The Last Man
THE LAST MAN (2019)
Starring Hayden Christensen, Harvey Keitel, Marco Leonardi, Liz Solari, Fernán Mirás, Justin Kelly, Rafael Spregelburd, Javier Kussrow, Luciano Suardi, Justin Clouden, Federico Arzeno, Mariano Miquelarena, Bradley Krupsaw, Gabriel Smith Lenton, Garret McQuaid, Marcos Woinski, Carolina Hsu, Alex Acosta, Corina Romero and James Peter Wright.
Screenplay by Rodrigo H. Vila.
Directed by Rodrigo H. Vila.
Distributed by Lionsgate. 100 minutes. Rated R.
It co-stars Harvey Keitel. How bad can it be?
Yeah, famous last words.
First things first. Harvey Keitel may get second billing here, but he doesn’t get all that much screen time. And what he does get is pretty much one-dimensional. It seems a big waste of talent. But, no, Keitel pops in and out of the action periodically as a preacher-like freedom fighter who is trying to save himself and his flock.
The meat of the story belongs to Hayden Christensen. Apparently, Christensen’s career is a long way away from his early promise in playing a young Darth Vader in Star Wars: Chapter 2 and Chapter 3 and such adventurous small films as Shattered Glass and Factory Girl.
The Last Man is yet another pitch-black drama about a dystopian future. (It’s a pretty generic name, but at least it’s better than the inscrutable original planned title – Numb [at the edge of the end].)
It is a future noir about the world after a complete climate crisis which led to world war. In just a month, society toppled, and now survivors toil in dirty ruins, trying to live with what little technology there is left, battling off scavengers and a coming super-storm.
Christensen plays Kurt, a former soldier still fighting PTSD from war. He lives in his parents’ old home, which he has basically turned into a bunker. He roams the streets, often getting attacked by a local group of neo-Nazis. He befriends the preacher man, who is putting together a flock to find someplace safe to live. Kurt has no plan to follow him, but he does protect the guy and his followers from the many bad actors around town.
He also is regularly having extended conversations with a couple of apparent hallucinations – an army buddy (who should be dead) and a little boy (and if you can’t figure out who he is supposed to be, you’re not trying that hard).

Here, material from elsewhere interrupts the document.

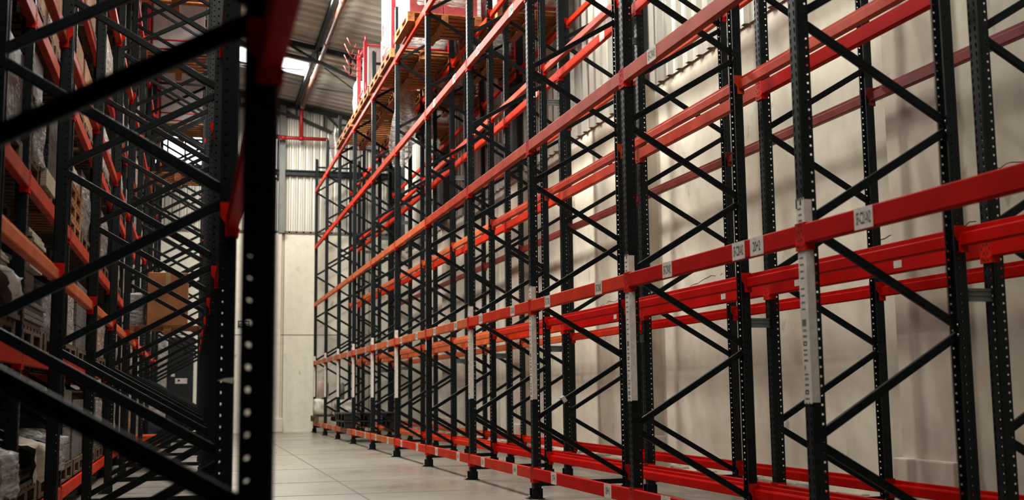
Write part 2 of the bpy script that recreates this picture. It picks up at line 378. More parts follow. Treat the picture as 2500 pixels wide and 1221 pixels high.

He gets a job at a Kafka-esque factory – a steam-punk nightmare company store out of “Sixteen Tons.” However, he enjoys the distraction and falls for the boss’ sexy daughter Jessica (Colombian actress-model Liz Solari, who is stunning despite an unfortunate dye job and soft perm picked out for this role). He finds it hard to open up to her, to let her know about his nightmares. Still, he’s the kind of hopeless romantic who will tell his new girlfriend’s father, “Look, I really like your daughter, okay? So, I wouldn’t want to shoot you.”
The story is told throughout in voice over. Actually, two voice overs: there is Kurt’s narration of the action, plus several readings of passages from the preacher’s book on survival.
The voice over tries to be tough and world-weary. It drops some faux-tough guy platitudes like “When you look into darkness, darkness looks into you.” Occasionally it even pulls cutesy stunts like purloining the line “If I could find a souvenir, just to prove the world was here…” from the 1980s new wave song “99 Red Balloons” by Nena. (Other music quotes dropped randomly into dialogue include “Johnny, be good,” and “Shine on, you crazy diamond.”)
It’s nothing you haven’t seen before. It’s dark and grungy and kind of depressing. It has some fine moments, but for the most part it’s not nearly as thought-provoking as it thinks it is.